Why taxes will need to go up
Health reform can reduce the deficit, but not nearly enough to address the country's debt problem. Higher taxes and spending cuts will be needed.
NEW YORK (CNNMoney.com) -- The promise of health reform is to make care more accessible for everybody -- and to reduce the federal deficit by slowing the growth rate in costs.
But the promise of deficit reduction through health reform might be overstated.
Here's why: Even if reform works well, the cost savings will not be nearly enough to tackle the debt ogre breathing down Uncle Sam's neck.
"Ultimately, the long-term budget outlook will necessitate serious tax and spending changes," says the Committee for a Responsible Federal Budget, which is led by tax and budget experts from the left and the right.
And "ultimately" really means ASAP, say some tax experts. That's because the financial and economic crises have exacerbated an already tough budget outlook.
"The key message is the future is now. The future has arrived," said William Gale, co-director of the Urban-Brookings Tax Policy Center, in a Brookings video discussing a sobering report on the fiscal predicament that he coauthored with Alan Auerbach, director of the Burch Center for Tax Policy and Finance at the University of California, Berkeley.
The risk is not decades from now, but within the next 10 years.

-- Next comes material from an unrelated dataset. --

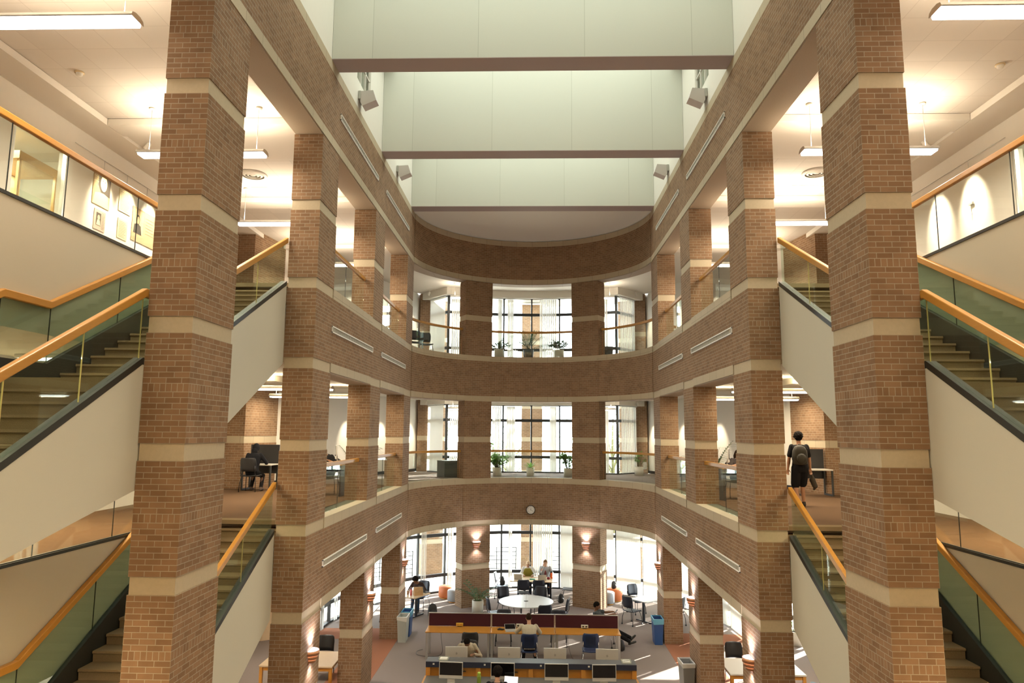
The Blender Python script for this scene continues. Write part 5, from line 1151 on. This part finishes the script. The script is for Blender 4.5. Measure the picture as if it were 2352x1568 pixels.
def person(loc, rz, label, skin, pelvis, lean, hands, feet, head=(0, 1, 0), top=None, sleeve='long', bottom=None, short=False, shoe=BLACK, hair='short', hairm=HAIRB, H=1.0, elbow=None, kneeh=(0, 1, .3), side=0, toes=None):
    """local frame: +Y is the way the person faces, z = 0 is the floor they are on"""
    root = empty('person', loc, rz, label, 'person'); Z3 = Vector((0, 0, 1)); X3 = Vector((1, 0, 0))
    P = Vector(pelvis); up = Vector((side, math.sin(lean), math.cos(lean))).normalized(); sd = (X3-up*X3.dot(up)).normalized(); fr = up.cross(sd)*-1
    fr = sd.cross(up)*-1 if fr.y < 0 else fr
    ch = P+up*.36*H; nk = P+up*.52*H; 
    hd = Vector(head).normalized(); hup = (Z3-hd*Z3.dot(hd)).normalized(); hsd = hd.cross(hup); 
    hc = nk+up*.05*H+hup*.115*H+hd*.035*H
    body = MB(); HP = [P+sd*s*.095*H-up*.02 for s in (-1, 1)]; SH = [P+up*.475*H+sd*s*.175*H for s in (-1, 1)]
    def torso(m, g): loft(m, [(P-up*.10*H, sd, fr, .135*H+g, .095*H+g), (P, sd, fr, .165*H+g, .115*H+g), (P+up*.15*H, sd, fr, .145*H+g, .10*H+g), (P+up*.32*H, sd, fr, .17*H+g, .115*H+g), (P+up*.42*H, sd, fr, .19*H+g, .105*H+g), (P+up*.48*H, sd, fr, .165*H+g, .085*H+g), (P+up*.52*H, sd, fr, .075*H+g, .065*H+g)])
    torso(body, 0); limb(body, [nk-up*.03*H, nk+(hc-nk)*.55], [.058*H, .052*H])
    A = []; Lg = []
    for i, s in enumerate((-1, 1)):
        eh = (elbow[i] if elbow else (s*.6, -.7, -.5)); el, wr = ik(SH[i], hands[i], .285*H, .25*H, eh); A.append((SH[i], el, wr)); limb(body, [SH[i], SH[i].lerp(el, .5), el, el.lerp(wr, .4), wr], [.052*H, .047*H, .040*H, .040*H, .027*H])
        # hand: palm, four unequal bent fingers and a thumb
        f = (wr-el).normalized(); f = (f+Vector((0, 0, -.15))).normalized(); tn = (Vector((-s, 0, .15))-f*Vector((-s, 0, .15)).dot(f)).normalized(); pn = f.cross(tn)
        if pn.z > 0: pn = -pn
        pc = wr+f*.085*H; loft(body, [(wr, tn, pn, .025*H, .018*H), (wr+f*.04*H, tn, pn, .036*H, .017*H), (pc, tn, pn, .040*H, .014*H)], 10)
        for k, (o_, L) in enumerate(((.030, .068), (.010, .078), (-.010, .072), (-.030, .056))):
            b0 = pc+tn*o_*H-f*.005; b1 = b0+(f*.88+pn*.35).normalized()*L*.5*H; b2 = b1+(f*.55+pn*.8).normalized()*L*.5*H; limb(body, [b0, b1, b2], [.0092*H, .0085*H, .0075*H], 8)
        t0 = wr+f*.03*H+tn*.028*H; t1 = t0+(f*.6+tn*.75+pn*.2).normalized()*.038*H; t2 = t1+(f*.9+tn*.2+pn*.3).normalized()*.032*H; limb(body, [t0, t1, t2], [.0115*H, .0105*H, .009*H], 8)
        kn, an = ik(HP[i], feet[i], .43*H, .42*H, kneeh[i] if isinstance(kneeh[0], (tuple, list)) else kneeh); Lg.append((HP[i], kn, an)); limb(body, [HP[i], HP[i].lerp(kn, .5), kn, kn.lerp(an, .35), an], [.082*H, .070*H, .053*H, .053*H, .036*H])
        tz = Vector(toes[i]) if toes else Vector((0, 1, 0)); limb(body, [an+Vector((0, 0, -.03)), an+tz*.12+Vector((0, 0, -.045))], [.035*H, .026*H])
    # head with jaw, brow, nose, ears
    n0 = body.n(); body.ball((0, 0, 0), (.073*H, .093*H, .105*H), 18, 12); body.ball((0, .028*H, -.062*H), (.05*H, .055*H, .052*H), 12, 8); body.ball((0, .092*H, -.012*H), (.012*H, .018*H, .022*H), 8, 6); body.tube([(0, .08*H, .02*H), (0, .10*H, -.02*H)], [.007*H, .012*H], 6); body.ball((0, .075*H, .028*H), (.045*H, .018*H, .010*H), 10, 6); body.ball((0, .078*H, -.055*H), (.024*H, .016*H, .011*H), 8, 6)
    for s in (-1, 1): body.ball((s*.074*H, -.005*H, -.008*H), (.010*H, .018*H, .03*H), 8, 6)
    HM = Matrix(((hsd.x, hd.x, hup.x, hc.x), (hsd.y, hd.y, hup.y, hc.y), (hsd.z, hd.z, hup.z, hc.z), (0, 0, 0, 1))); body.xf(HM, n0)
    solid(body, 'body', SK[skin], root, .0085, 2)
    for s in (-1, 1): m = MB().ball((s*.030*H, .083*H, .008*H), (.011*H, .008*H, .006*H), 8, 6); m.xf(HM); m.build('eye', EYE, root)
    m = MB().ball((0, .092*H, -.056*H), (.020*H, .006*H, .006*H), 8, 6); m.xf(HM); m.build('lips', LIP, root)
    # hair
    m = MB()
    if hair in ('short', 'bun', 'long', 'cap'):
        m.ball((0, -.014*H, .022*H), (.082*H, .098*H, .103*H), 18, 12); m.v = [(x, y, z if z > -.04*H or y < .01 else z) for x, y, z in m.v]; m.v = [(x, min(y, .074*H-max(0, .06*H-z)*.9), max(z, -.065*H)) for x, y, z in m.v]
    if hair == 'long': limb(m, [(0, -.07*H, .0), (0, -.10*H, -.12*H), (0, -.09*H, -.27*H)], [.075*H, .07*H, .035*H])
    if hair == 'bun': m.ball((0, -.10*H, .05*H), .045*H)
    if hair == 'curly':
        R = random.Random(3)
        m.ball((0, -.015*H, .03*H), (.097*H, .115*H, .115*H), 14, 10); m.v = [(x, min(y, .074*H-max(0, .06*H-z)*.9), max(z, -.08*H)) for x, y, z in m.v]
        for k in range(150):
            a, e = R.uniform(0, 2*PI), R.uniform(-.35, 1.5); x, y, z = math.cos(a)*math.cos(e), math.sin(a)*math.cos(e), math.sin(e)
            if y > .5 and z < .35: continue
            m.ball((x*.098*H, -.015*H+y*.112*H, .03*H+z*.112*H), R.uniform(.014, .022)*H, 6, 5)
    if hair == 'hood':
        m.ball((0, -.02*H, .012*H), (.098*H, .112*H, .125*H), 16, 12); m.v = [(x, min(y, .06*H), z) for x, y, z in m.v]; limb(m, [(0, -.06*H, -.09*H), (0, -.03*H, -.13*H)], [.085*H, .08*H])
    if hair == 'scarf':
        m.ball((0, -.016*H, .032*H), (.085*H, .104*H, .105*H), 16, 12); m.v = [(x, min(y, .066*H), max(z, -.05*H)) for x, y, z in m.v]; m.ball((0, -.10*H, .0), (.05*H, .045*H, .05*H))
    if m.v: m.xf(HM); solid(m, {'hood': 'hood', 'scarf': 'headscarf'}.get(hair, 'hair'), hairm, root, .010, 2 if hair != 'curly' else 0)
    if top:
        m = MB(); torso(m, .020*H); m.v = [v for v in m.v]
        for sh, el, wr in A:
            if sleeve == 'long': limb(m, [sh, el, el.lerp(wr, .93)], [.062*H, .056*H, .042*H])
            elif sleeve == 'short': limb(m, [sh, sh.lerp(el, .75)], [.062*H, .066*H])
            else: m.ball(sh, .055*H)
        solid(m, 'shirt', top, root, .011, 5)
    if bottom:
        m = MB(); loft(m, [(P-up*.13*H, sd, fr, .14*H, .105*H), (P-up*.02*H, sd, fr, .183*H, .134*H), (P+up*.06*H, sd, fr, .178*H, .130*H)])
        for hp, kn, an in Lg:
            if short: limb(m, [hp, hp.lerp(kn, .92)], [.110*H, .105*H])
            else: limb(m, [hp, hp.lerp(kn, .5), kn, kn.lerp(an, .93)], [.096*H, .084*H, .068*H, .052*H])
        solid(m, 'shorts' if short else 'trousers', bottom, root, .011, 2)
    for i, (hp, kn, an) in enumerate(Lg):
        tz = Vector(toes[i]).normalized() if toes else Vector((0, 1, 0)); m = MB(); limb(m, [an+Vector((0, 0, -.005)), an+Vector((0, 0, -.04)), an+tz*.10+Vector((0, 0, -.05)), an+tz*.17+Vector((0, 0, -.052))], [.046*H, .046*H, .038*H, .03*H])
        m.ball(tuple(an-tz*.03+Vector((0, 0, -.045))), .04*H); zmin = an.z-.088
        m.v = [(x, y, max(z, zmin)) for x, y, z in m.v]; solid(m, 'shoe', shoe, root, .009, 1)
    return root, dict(P=P, up=up, sd=sd, fr=fr, ch=ch, nk=nk, HM=HM)
def sit(kl=.42, fx=.12, fy=.40): return ((-fx, fy, .09), (fx, fy, .09))
BEIGE = cloth('cream_shirt', (.55, .50, .38)); BLK = cloth('black_cloth', (.012, .012, .014)); JEAN = cloth('blue_denim', (.05, .09, .17)); DARKJ = cloth('dark_denim', (.02, .024, .035)); OLIVE = cloth('mustard_vest', (.33, .28, .05)); WHITEC = cloth('white_shirt', (.70, .70, .68)); GREYC = cloth('grey_cardigan', (.38, .40, .43)); WINE = cloth('wine_top', (.22, .06, .07)); CHAR = cloth('charcoal_top', (.07, .08, .09)); HOOD = cloth('dark_hoodie', (.016, .017, .022)); SCARF = cloth('beige_scarf', (.60, .47, .33)); BROWNT = cloth('dark_brown_top', (.045, .028, .025)); KHAKI = cloth('sand_top', (.42, .36, .27))
L2_, L3_ = LV[1], LV[2]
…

Should investors in U.S. Treasurys consider the country's growing debt load to be unacceptably high, they will start demanding to be paid higher interest rates on the debt they buy to compensate them for the risk they're assuming.
That, in turn, jacks up what the country owes and increases the level of borrowing required to meet debt payments. Money available for domestic investment falls as does income growth. Meanwhile, the prospect for inflation grows should the Fed decide to print money to pay off what the country owes rather than default on its debt.
So how much can health reform help dig us out of this fiscal hole?
Budget hawks commend President Obama for insisting that health reform be deficit neutral. And they commend him for trying to tackle health costs. But the president and Congress need to do much more to put the budget on a stable footing, they say.
Best-case scenarios for health reform would reduce the growth rate in health care costs by 1.5 percentage points a year. Even Obama economic adviser Christina Romer has said that won't be easy to achieve.
Gale and Auerbach estimate that for health cost savings alone to stabilize the debt-to-GDP ratio over time, the growth rate in health costs would need to be slowed by 3 percentage points a year -- for 75 years.
"The issue is certainly health care, but the issue is a lot more than health care," Gale said. "Our fiscal books are fundamentally out of balance."
A big reason, Gale and Auerbach say, are the tax cuts and spending increases put into place since 2001.
One way to measure the imbalance is to consider the "fiscal gap" -- which is a measure of the difference between revenue and outlays over the long term.
Under Obama's budget, Gale and Auerbach estimate the fiscal gap would be 9% of GDP. Conceptually, that means to restore fiscal balance over the long-term the federal government would need to increase taxes by 9% of GDP or cut spending by that amount starting now and lasting "until the end of time," Gale said.
For some context, consider that in a normal year, the country gets tax revenue equal to about 9% of GDP.
Obama has promised to make permanent the tax cuts for everyone except high-income households. It's an expensive promise. The federal coffers will see roughly $2.1 trillion less in revenue over the next 10 years than it would if the tax cuts expired for everyone, according to estimates from the Joint Committee on Taxation.
"The [Obama administration] gave away a huge pot of money. [It was] a gargantuan missed opportunity," said Charles Konigsberg, chief budget counsel of the Concord Coalition, a deficit watchdog group.
Currently lawmakers are contorting themselves trying to figure out ways to pay for health reform so it doesn't increase the deficit and doesn't alienate their constituents ... too much.
But the pay-for debate over health care will be a mere warm-up to the resistance Congress will face if it tries to put the budget on more stable footing.
Politicians understand the issue behind closed doors, Gale said. But when they're in front of the cameras, he noted, "Republicans say 'no new taxes.' And Democrats say 'no new taxes for 95% of all households.' Neither one of those is a starting position for sensible fiscal reform."
None of this means the country shouldn't embark on health reform. But it does mean lawmakers will have to level with the public. And the public -- which itself is no big fan of tax hikes and spending cuts -- will have to listen.
Without making significant changes to lessen the country's debt burden, the Committee for a Responsible Federal Budget said, "we face the real threat of a fiscal and economic crisis more severe than what we've already endured."